Some of the administration’s interventionist critics have gone further, endorsing crippling economic sanctions for the economy and arguing in favour of Washington’s working with other interested powers, such as Turkey and France, to convene a "contact group" that would work to transform the now-diffuse opposition into "the nucleus of a transition government," much as it has done in Libya.
That strategy was laid out last week in an article in The American Interest coauthored Michael Doran, a top Mideast aide under former President George W. Bush, and Salman Shaikh, director of the Brookings Doha Centre, who also urged Washington to promote defections in Damascus’ security services, among other measures.
"It sounds like Iraq redux," said one Syria expert, Joshua Landis of the University of Oklahoma, who noted the scheme’s similarities to the economic sanctions imposed against Iraq and failed schemes by Ahmad Chalabi and his neoconservative backers here to spark mass defections in the Iraqi Army in the decade before the U.S. invasion.
"The trouble is, the West has convinced itself the regime is on its last legs, and we don’t really know that," Landis told IPS. "The regime is tough; it hasn’t ruled Syria for 40 years just to be blown away by peaceful demonstrations.
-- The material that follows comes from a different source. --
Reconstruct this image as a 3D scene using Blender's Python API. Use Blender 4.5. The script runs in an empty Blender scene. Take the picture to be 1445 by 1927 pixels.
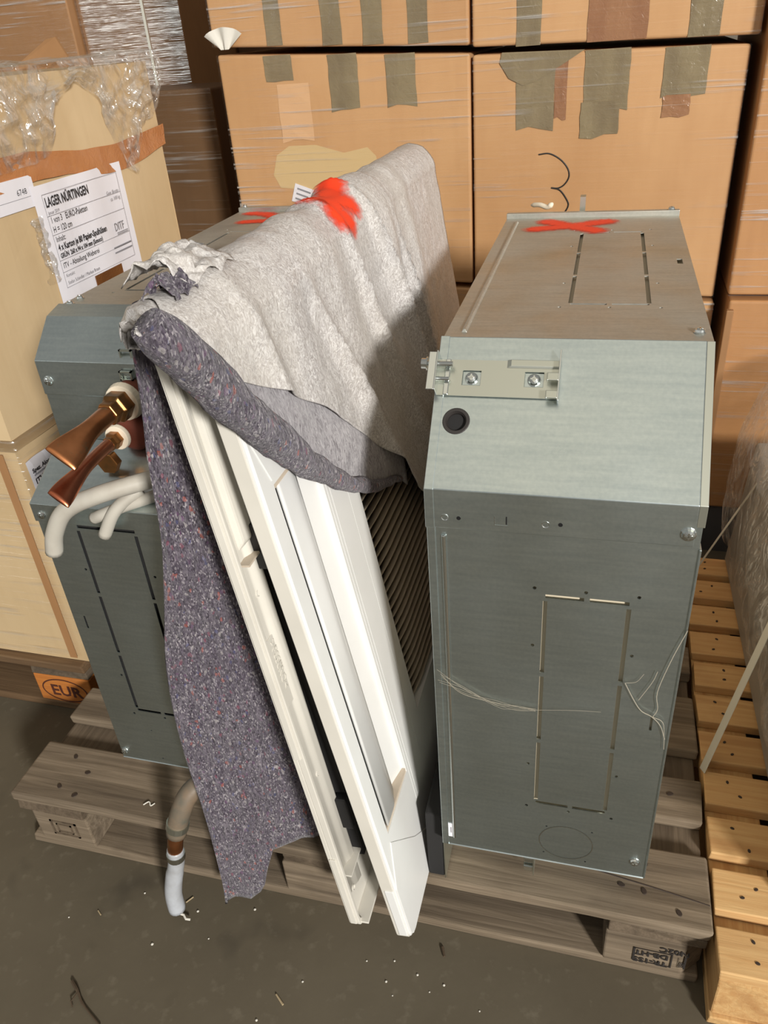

And, while there have been defections at lower levels, there’s nothing so far that presents a real threat. This is going to be a long and brutal struggle."
"And for America to step in the middle of this and believe it can short-circuit the process and organise and take control of the Syrian opposition, and pick the winners is the height of presumption," he said. "We’ve been there in Iraq and Afghanistan."